▶ [Records for processing]
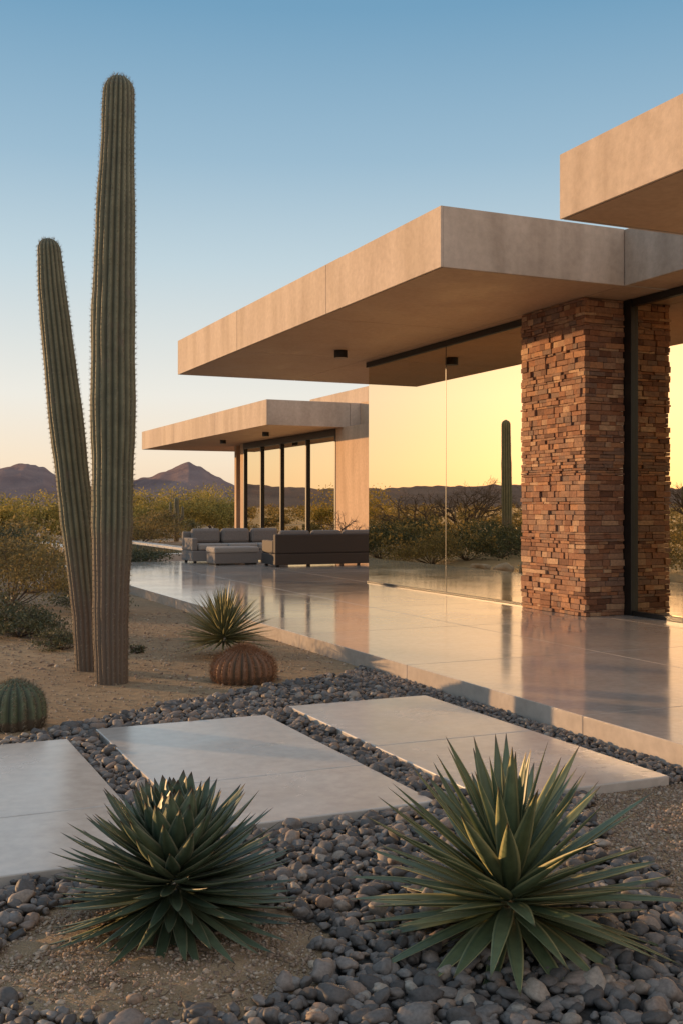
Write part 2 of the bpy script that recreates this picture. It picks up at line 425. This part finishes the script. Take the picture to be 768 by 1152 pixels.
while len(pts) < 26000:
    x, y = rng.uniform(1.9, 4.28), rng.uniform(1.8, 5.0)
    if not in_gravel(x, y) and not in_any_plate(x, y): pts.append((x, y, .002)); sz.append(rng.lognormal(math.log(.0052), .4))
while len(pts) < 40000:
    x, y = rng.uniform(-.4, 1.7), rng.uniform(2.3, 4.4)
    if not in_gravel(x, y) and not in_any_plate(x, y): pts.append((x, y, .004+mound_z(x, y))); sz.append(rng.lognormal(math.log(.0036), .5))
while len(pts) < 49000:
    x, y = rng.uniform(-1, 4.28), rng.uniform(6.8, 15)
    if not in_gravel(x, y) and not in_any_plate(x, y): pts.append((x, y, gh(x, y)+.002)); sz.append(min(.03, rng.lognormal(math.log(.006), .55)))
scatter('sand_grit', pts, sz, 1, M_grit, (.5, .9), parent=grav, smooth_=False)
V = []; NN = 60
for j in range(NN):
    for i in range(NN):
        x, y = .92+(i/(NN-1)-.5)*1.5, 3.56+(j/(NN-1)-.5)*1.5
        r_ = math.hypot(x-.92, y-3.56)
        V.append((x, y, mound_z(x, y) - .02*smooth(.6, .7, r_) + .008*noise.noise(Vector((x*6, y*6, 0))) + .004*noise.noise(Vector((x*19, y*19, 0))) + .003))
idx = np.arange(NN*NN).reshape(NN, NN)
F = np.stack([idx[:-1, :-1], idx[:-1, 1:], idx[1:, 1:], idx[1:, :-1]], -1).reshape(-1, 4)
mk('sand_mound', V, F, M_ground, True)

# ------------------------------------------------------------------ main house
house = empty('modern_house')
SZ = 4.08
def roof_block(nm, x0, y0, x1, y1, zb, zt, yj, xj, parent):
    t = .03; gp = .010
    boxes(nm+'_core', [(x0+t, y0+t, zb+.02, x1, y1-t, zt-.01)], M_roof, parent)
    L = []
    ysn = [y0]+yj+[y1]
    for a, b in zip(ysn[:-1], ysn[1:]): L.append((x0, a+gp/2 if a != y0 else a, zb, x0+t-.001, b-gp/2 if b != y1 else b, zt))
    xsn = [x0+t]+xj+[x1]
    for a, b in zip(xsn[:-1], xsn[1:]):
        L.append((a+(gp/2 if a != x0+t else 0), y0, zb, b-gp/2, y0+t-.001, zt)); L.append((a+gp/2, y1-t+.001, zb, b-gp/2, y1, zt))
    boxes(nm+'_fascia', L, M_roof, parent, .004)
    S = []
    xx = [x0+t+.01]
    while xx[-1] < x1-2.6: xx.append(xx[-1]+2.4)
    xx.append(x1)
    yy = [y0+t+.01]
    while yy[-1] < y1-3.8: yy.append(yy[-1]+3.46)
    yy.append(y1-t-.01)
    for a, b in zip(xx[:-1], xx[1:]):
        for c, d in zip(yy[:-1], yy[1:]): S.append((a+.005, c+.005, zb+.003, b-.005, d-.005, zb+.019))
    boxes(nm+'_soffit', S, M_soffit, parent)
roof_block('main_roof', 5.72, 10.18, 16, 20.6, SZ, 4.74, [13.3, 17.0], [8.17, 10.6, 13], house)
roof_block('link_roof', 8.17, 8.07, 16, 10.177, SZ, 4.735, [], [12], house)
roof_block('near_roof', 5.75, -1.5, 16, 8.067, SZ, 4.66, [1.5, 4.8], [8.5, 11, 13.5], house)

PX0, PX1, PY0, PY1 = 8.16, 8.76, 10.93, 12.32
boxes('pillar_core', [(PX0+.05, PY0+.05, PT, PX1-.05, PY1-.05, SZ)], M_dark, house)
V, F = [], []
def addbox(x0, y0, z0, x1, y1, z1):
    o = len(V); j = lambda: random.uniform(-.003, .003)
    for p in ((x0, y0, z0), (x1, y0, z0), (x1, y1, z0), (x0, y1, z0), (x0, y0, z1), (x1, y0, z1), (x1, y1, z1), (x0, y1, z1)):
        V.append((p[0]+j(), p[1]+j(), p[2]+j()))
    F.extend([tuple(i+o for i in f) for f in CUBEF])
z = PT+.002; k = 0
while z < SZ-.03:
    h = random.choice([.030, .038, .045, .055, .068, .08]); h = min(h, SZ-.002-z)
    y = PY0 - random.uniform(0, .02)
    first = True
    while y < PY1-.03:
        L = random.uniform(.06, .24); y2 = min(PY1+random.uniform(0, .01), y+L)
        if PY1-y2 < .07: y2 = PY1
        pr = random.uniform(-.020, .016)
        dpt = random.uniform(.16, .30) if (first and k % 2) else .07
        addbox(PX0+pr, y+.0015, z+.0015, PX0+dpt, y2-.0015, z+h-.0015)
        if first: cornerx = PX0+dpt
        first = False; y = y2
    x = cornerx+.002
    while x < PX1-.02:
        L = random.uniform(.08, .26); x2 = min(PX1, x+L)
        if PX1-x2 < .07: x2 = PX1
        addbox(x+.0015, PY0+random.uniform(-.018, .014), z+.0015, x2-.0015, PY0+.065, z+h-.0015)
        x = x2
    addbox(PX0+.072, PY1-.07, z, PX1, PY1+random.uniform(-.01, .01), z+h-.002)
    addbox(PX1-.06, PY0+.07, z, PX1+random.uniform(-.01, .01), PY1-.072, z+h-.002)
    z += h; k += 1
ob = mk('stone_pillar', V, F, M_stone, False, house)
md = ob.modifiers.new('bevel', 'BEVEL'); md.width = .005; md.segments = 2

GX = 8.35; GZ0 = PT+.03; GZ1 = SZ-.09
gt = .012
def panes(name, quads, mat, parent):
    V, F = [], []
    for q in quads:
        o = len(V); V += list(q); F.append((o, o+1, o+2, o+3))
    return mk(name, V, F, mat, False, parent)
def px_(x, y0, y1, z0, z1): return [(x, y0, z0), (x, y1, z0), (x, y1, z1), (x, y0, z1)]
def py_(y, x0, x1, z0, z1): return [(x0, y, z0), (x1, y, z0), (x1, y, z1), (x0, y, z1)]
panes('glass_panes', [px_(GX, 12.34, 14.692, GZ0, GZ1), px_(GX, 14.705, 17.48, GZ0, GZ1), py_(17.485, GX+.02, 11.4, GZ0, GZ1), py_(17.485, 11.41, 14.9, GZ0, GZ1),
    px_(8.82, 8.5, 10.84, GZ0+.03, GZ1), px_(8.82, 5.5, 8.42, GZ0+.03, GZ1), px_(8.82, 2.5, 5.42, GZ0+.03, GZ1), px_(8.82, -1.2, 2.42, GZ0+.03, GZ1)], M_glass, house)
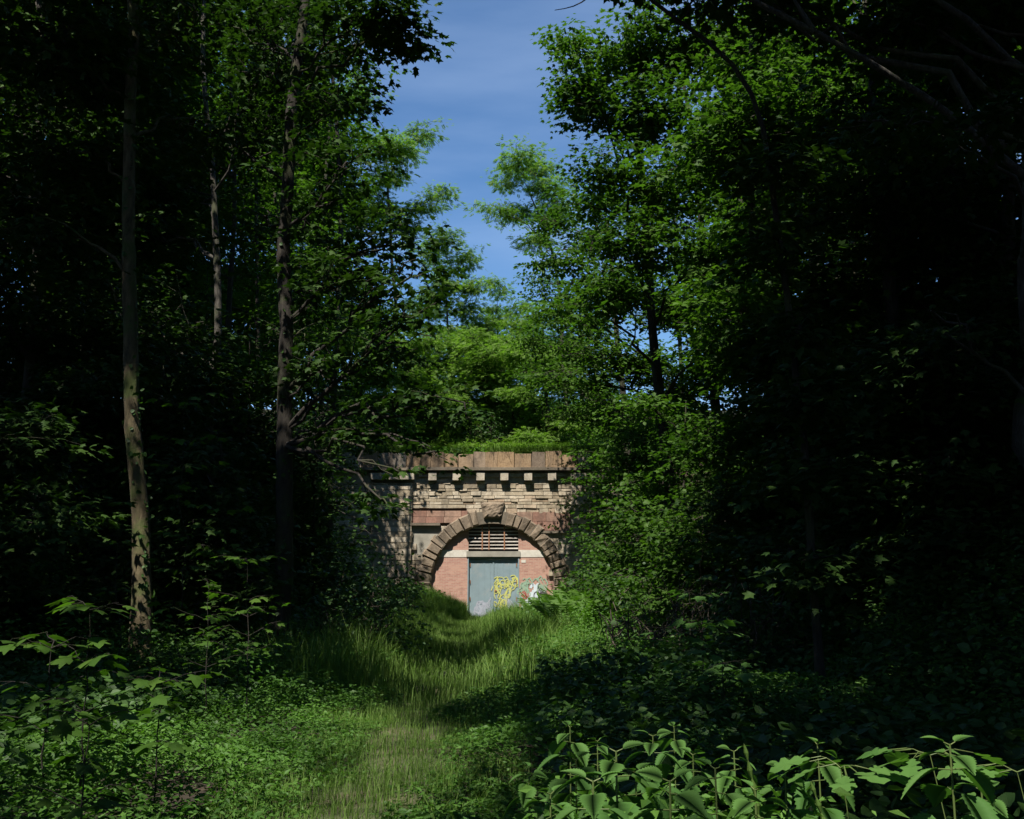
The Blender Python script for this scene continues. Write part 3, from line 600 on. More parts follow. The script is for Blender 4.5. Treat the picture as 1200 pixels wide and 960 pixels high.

▶ [What the task requires]
Copy each line of the records that contains the word "Write".

▶ [Output of the task]
Write part 2 of the bpy script that recreates this picture. It picks up at line 425. This part finishes the script. Take the picture to be 768 by 1152 pixels.
The Blender Python script for this scene continues. Write part 3, from line 600 on. More parts follow. The script is for Blender 4.5. Treat the picture as 1200 pixels wide and 960 pixels high.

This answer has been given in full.